Alex Kochis, Microsoft's senior WGA product manager, wrote in a blog posting that the troubles began after "preproduction code" was installed on live servers.

Those systems had yet to be upgraded with another code change designed to enable stronger encryption and decryption of product keys, Kochis added. As a result, "the production servers declined activation and validation requests that should have passed," he wrote.

A quick code rollback fixed the problem on the product-activation servers within 30 minutes, according to Kochis. But it didn't reset the validation servers, which handle legitimacy checks on downloads and other transactions.

"We now realize that we didn't have the right monitoring in place to be sure the fixes had the intended effect," Kochis wrote.
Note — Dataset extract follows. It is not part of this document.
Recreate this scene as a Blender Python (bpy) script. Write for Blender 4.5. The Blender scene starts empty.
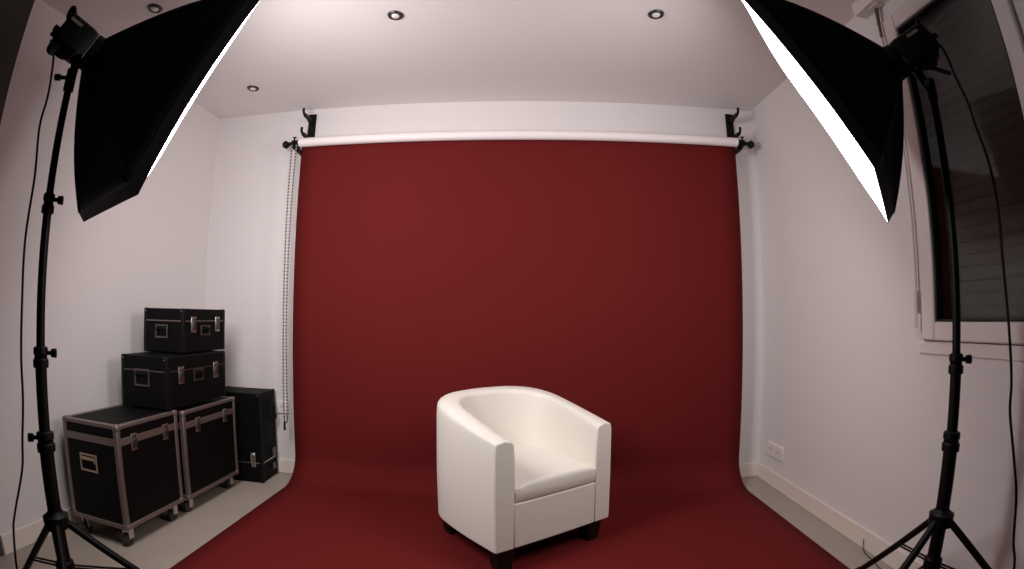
import bpy, bmesh, math, random
from mathutils import Vector, Matrix
random.seed(7)
SC = bpy.context.scene
COL = SC.collection
PI = math.pi

EM_LEFT, EM_RIGHT = 23.0, 13.5
# ------------------------------------------------------------------ materials
def mat(name, col, rough=.6, metal=0., emis=None, estr=0., bump=0., bscale=40., var=0., vscale=3., spec=.5, sheen=0., coat=0.):
    m = bpy.data.materials.new(name); m.use_nodes = True
    nt = m.node_tree; b = nt.nodes['Principled BSDF']
    b.inputs['Roughness'].default_value = rough
    b.inputs['Metallic'].default_value = metal
    b.inputs['Specular IOR Level'].default_value = spec
    b.inputs['Coat Weight'].default_value = coat
    b.inputs['Sheen Weight'].default_value = sheen
    c = (*col, 1)
    b.inputs['Base Color'].default_value = c
    tc = nt.nodes.new('ShaderNodeTexCoord')
    if var:
        n = nt.nodes.new('ShaderNodeTexNoise'); n.inputs['Scale'].default_value = vscale; n.inputs['Detail'].default_value = 4
        nt.links.new(tc.outputs['Object'], n.inputs['Vector'])
        mx = nt.nodes.new('ShaderNodeMix'); mx.data_type = 'RGBA'
        mx.inputs['A'].default_value = tuple(max(0, x*(1-var)) for x in col)+(1,)
        mx.inputs['B'].default_value = tuple(min(1, x*(1+var)) for x in col)+(1,)
        nt.links.new(n.outputs['Fac'], mx.inputs['Factor'])
        nt.links.new(mx.outputs['Result'], b.inputs['Base Color'])
    if bump:
        n = nt.nodes.new('ShaderNodeTexNoise'); n.inputs['Scale'].default_value = bscale; n.inputs['Detail'].default_value = 5
        nt.links.new(tc.outputs['Object'], n.inputs['Vector'])
        bp = nt.nodes.new('ShaderNodeBump'); bp.inputs['Strength'].default_value = bump; bp.inputs['Distance'].default_value = .01
        nt.links.new(n.outputs['Fac'], bp.inputs['Height']); nt.links.new(bp.outputs['Normal'], b.inputs['Normal'])
    if emis:
        b.inputs['Emission Color'].default_value = (*emis, 1); b.inputs['Emission Strength'].default_value = estr
    return m

M = dict(
    wall=mat('wall_paint', (.74, .70, .695), .75, bump=.06, bscale=90, var=.02, vscale=1.5),
    ceil=mat('ceiling_paint', (.78, .735, .735), .8, bump=.04, bscale=90),
    floor=mat('floor_screed', (.36, .31, .262), .5, bump=.03, bscale=20, var=.08, vscale=4),
    base=mat('skirting_paint', (.78, .70, .63), .35),
    paper=mat('red_paper', (.128, .0115, .0115), .8, bump=.05, bscale=6, var=.05, vscale=2.2, spec=.08),
    tube=mat('white_card_tube', (.86, .80, .80), .55),
    black=mat('black_plastic', (.003, .003, .0035), .5, spec=.2),
    blackm=mat('black_metal', (.003, .003, .003), .45, spec=.22),
    fabric=mat('black_nylon', (.0025, .0025, .003), .7, bump=.15, bscale=14, spec=.12),
    lip=mat('black_nylon_lip', (.006, .005, .007), .6, bump=.2, bscale=20, spec=.25),
    diff=mat('left_diffuser', (.9, .9, .9), .8, emis=(1.0, .945, .935), estr=EM_LEFT),
    diffr=mat('right_diffuser', (.9, .9, .9), .8, emis=(1.0, .945, .935), estr=EM_RIGHT),
    leather=mat('cream_leather', (.80, .765, .70), .42, bump=.10, bscale=9, var=.02, vscale=5, spec=.45),
    legw=mat('dark_wood', (.006, .004, .004), .5, spec=.3),
    alu=mat('aluminium_edge', (.23, .18, .165), .42, metal=.65),
    chrome=mat('chrome', (.62, .60, .58), .28, metal=.95),
    steel=mat('dark_steel', (.16, .14, .135), .35, metal=.9),
    caseb=mat('case_black', (.003, .0027, .003), .6, bump=.12, bscale=120, spec=.12),
    hand=mat('handle_dish', (.50, .36, .27), .38, metal=.7),
    rubber=mat('rubber', (.02, .02, .02), .7),
    pvc=mat('white_pvc', (.76, .69, .68), .35),
    gasket=mat('gasket', (.012, .012, .012), .6),
    slat=mat('shutter_slat', (.13, .125, .12), .6, var=.05),
    socket=mat('socket_white', (.80, .75, .74), .3),
    hole=mat('socket_hole', (.04, .035, .035), .6),
    bead=mat('bead', (.42, .38, .37), .4),
    ring=mat('spot_ring', (.06, .05, .05), .3, metal=.6),
    bulb=mat('spot_glass', (.80, .78, .76), .2),
    rod=mat('crank_rod', (.60, .54, .52), .35),
    tag=mat('name_tag', (.22, .17, .14), .5),
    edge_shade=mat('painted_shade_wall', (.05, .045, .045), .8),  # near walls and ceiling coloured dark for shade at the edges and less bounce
)
g = bpy.data.materials.new('window_glass'); g.use_nodes = True
gb = g.node_tree.nodes['Principled BSDF']; gb.inputs['Transmission Weight'].default_value = 1; gb.inputs['Roughness'].default_value = .02
gb.inputs['IOR'].default_value = 1.2; gb.inputs['Base Color'].default_value = (.92, .95, .94, 1)
M['glass'] = g

# ------------------------------------------------------------------ helpers
def build(name, bm, m, parent=None, smooth=None, bevel=0, seg=2):
    bmesh.ops.recalc_face_normals(bm, faces=bm.faces)
    me = bpy.data.meshes.new(name); bm.to_mesh(me); bm.free()
    if smooth:
        for p in me.polygons: p.use_smooth = True
        me.set_sharp_from_angle(angle=math.radians(smooth))
    o = bpy.data.objects.new(name, me); COL.objects.link(o)
    if m: me.materials.append(M[m] if isinstance(m, str) else m)
    if bevel:
        b = o.modifiers.new('bevel', 'BEVEL'); b.width = bevel; b.segments = seg; b.limit_method = 'ANGLE'; b.angle_limit = math.radians(40)
        if not smooth:
            for p in me.polygons: p.use_smooth = True
            me.set_sharp_from_angle(angle=math.radians(50))
    if parent: o.parent = parent
    return o
def tag(o, label, cat, group=None):
    o['label'] = label; o['category'] = cat
    if group: o['group'] = group
    return o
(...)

He also said that Microsoft is taking steps "such as increasing the speed of escalations and adding checkpoints before changes can be made to production servers."

Earlier this week, Microsoft said that fewer than 12,000 systems were affected worldwide. But users lit up the company's support forums with more than 450 messages about the snafu.

"A system that's not totally reliable really should not be so punitive," said Gartner Inc. analyst Michael Silver.

Michael Cherry, an analyst at Directions on Microsoft in Kirkland, Wash., said he was surprised that it was even possible to accidentally load the wrong code onto live servers. "It just begs the question of, what other things have they not done?" Cherry said.